The student section, as it stands, consists of sections 114, 115 and 116, positioned on the lower bowl behind the basket on the East end of the arena. The rest of the student section is scattered above on the 2nd and 3rd levels. The students stranded in these upper sections have minimal impact on the game. 

A solution to this problem would be to rearrange the layout of the student section, possibly wrapping it around the lower bowl to fit more students in an area closer to the court. Duke, one of the most prolific college basketball programs of the past 40 years, utilizes this approach. Their student section, known as the Cameron Crazies, wraps all the way around the lower level. This creates a very hostile environment for visiting teams and has helped give Duke a phenomenal home-court advantage. 

While this would be rather ambitious to pull off, a simpler solution would be to put another student section behind the basket on the other end of the stadium.

McLenaghan sees this as a more realistic option if the section were to be rearranged. 

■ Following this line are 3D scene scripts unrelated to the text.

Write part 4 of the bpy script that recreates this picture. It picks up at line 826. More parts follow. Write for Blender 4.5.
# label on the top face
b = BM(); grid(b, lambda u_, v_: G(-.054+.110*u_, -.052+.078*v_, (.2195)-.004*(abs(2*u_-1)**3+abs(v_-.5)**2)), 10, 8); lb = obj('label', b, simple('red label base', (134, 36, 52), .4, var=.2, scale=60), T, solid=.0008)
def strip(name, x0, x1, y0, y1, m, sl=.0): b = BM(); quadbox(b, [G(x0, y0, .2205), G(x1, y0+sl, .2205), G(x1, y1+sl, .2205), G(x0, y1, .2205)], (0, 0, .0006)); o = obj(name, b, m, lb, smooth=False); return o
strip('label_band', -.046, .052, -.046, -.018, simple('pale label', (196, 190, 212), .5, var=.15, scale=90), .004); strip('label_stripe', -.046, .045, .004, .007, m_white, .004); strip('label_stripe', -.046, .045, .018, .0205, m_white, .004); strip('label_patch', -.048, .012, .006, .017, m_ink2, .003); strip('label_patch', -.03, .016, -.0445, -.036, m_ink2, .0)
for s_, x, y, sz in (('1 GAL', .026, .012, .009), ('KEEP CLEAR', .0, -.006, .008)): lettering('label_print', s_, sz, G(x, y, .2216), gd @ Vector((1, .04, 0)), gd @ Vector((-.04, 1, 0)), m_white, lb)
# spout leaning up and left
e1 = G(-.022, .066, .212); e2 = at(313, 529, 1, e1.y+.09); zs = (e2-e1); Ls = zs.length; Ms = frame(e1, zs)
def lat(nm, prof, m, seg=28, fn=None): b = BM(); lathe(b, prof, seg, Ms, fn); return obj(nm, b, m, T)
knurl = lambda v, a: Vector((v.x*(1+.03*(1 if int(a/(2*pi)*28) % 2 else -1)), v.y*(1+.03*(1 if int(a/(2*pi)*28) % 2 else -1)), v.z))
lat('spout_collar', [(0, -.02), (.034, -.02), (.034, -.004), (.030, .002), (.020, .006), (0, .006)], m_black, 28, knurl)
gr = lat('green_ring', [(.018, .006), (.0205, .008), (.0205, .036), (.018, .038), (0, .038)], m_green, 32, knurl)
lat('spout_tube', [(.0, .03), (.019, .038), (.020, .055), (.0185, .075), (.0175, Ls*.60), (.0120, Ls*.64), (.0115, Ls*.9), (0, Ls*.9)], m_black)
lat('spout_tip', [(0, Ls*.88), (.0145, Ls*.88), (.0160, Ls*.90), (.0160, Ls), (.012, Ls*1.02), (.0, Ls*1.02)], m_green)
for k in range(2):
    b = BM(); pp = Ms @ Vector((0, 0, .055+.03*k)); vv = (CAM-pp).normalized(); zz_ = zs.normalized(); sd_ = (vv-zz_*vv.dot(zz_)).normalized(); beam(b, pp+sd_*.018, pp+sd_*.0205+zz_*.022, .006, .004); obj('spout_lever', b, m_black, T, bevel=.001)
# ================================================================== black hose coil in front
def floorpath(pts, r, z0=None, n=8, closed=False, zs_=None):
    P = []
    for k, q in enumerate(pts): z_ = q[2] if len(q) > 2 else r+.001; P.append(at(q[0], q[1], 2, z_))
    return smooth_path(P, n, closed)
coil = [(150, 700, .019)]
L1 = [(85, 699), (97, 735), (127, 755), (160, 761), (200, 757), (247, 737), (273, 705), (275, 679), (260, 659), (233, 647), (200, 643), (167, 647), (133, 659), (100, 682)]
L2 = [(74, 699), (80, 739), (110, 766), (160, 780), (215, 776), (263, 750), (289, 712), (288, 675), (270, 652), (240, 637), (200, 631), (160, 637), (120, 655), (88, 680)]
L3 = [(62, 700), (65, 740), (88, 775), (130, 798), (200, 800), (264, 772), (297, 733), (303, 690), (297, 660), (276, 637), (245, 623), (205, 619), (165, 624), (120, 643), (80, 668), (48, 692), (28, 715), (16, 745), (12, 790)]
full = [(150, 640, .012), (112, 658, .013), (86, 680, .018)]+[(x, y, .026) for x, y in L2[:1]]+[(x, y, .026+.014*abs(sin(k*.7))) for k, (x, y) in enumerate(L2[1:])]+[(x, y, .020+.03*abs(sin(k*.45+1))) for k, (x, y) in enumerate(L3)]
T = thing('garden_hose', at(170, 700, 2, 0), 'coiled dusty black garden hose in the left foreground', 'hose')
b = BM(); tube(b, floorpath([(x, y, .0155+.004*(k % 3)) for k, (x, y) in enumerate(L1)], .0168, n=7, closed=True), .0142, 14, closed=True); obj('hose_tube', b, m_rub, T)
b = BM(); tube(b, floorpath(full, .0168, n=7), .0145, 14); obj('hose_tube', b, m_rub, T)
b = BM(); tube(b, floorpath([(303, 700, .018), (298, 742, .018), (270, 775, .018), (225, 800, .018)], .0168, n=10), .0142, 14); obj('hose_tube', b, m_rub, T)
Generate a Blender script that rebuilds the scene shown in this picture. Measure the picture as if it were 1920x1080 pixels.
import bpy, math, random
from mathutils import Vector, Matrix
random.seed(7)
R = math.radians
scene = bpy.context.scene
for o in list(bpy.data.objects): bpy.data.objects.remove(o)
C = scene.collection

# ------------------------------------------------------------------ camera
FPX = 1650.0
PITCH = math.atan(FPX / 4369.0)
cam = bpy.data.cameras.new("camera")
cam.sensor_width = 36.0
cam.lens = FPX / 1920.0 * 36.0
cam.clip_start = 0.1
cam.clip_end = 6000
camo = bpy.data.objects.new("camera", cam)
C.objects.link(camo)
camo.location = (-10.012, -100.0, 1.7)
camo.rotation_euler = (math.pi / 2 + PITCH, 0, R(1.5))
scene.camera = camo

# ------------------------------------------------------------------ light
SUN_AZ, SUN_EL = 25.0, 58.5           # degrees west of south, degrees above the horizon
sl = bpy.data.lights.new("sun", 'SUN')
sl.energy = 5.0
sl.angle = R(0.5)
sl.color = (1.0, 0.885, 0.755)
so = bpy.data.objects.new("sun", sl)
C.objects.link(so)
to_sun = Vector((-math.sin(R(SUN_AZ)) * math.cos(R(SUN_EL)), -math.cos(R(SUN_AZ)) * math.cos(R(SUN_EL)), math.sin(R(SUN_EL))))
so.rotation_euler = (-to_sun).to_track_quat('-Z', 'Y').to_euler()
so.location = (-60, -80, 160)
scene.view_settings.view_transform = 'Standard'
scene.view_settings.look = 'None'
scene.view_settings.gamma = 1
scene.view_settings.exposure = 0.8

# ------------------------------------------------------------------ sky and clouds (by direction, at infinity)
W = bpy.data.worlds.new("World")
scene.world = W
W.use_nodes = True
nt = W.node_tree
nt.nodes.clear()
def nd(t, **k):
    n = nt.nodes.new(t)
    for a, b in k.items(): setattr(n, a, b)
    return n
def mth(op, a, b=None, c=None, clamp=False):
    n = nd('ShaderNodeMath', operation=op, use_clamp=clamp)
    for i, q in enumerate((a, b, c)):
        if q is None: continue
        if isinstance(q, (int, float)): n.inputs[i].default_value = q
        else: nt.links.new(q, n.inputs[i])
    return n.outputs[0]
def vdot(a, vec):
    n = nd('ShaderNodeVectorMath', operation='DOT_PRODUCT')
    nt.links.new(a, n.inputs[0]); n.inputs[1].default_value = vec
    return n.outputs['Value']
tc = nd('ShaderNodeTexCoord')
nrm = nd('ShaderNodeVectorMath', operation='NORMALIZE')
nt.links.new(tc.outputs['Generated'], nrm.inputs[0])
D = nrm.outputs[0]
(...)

“For the wrap-around concept, our physical space in the Kohl center may not be conducive for that type of setup, as I imagine it would block some views,” he said. “We saw students on opposite ends at the Kohl Center Classic volleyball game back in September, and that was a really cool arrangement. So that’s a more realistic and feasible solution that I feel could work really well.”

Regardless of what the underlying cause is or who is to blame for this problem, the Badger community and fanbase should come together to find a solution to strengthen the electric Kohl Center atmosphere.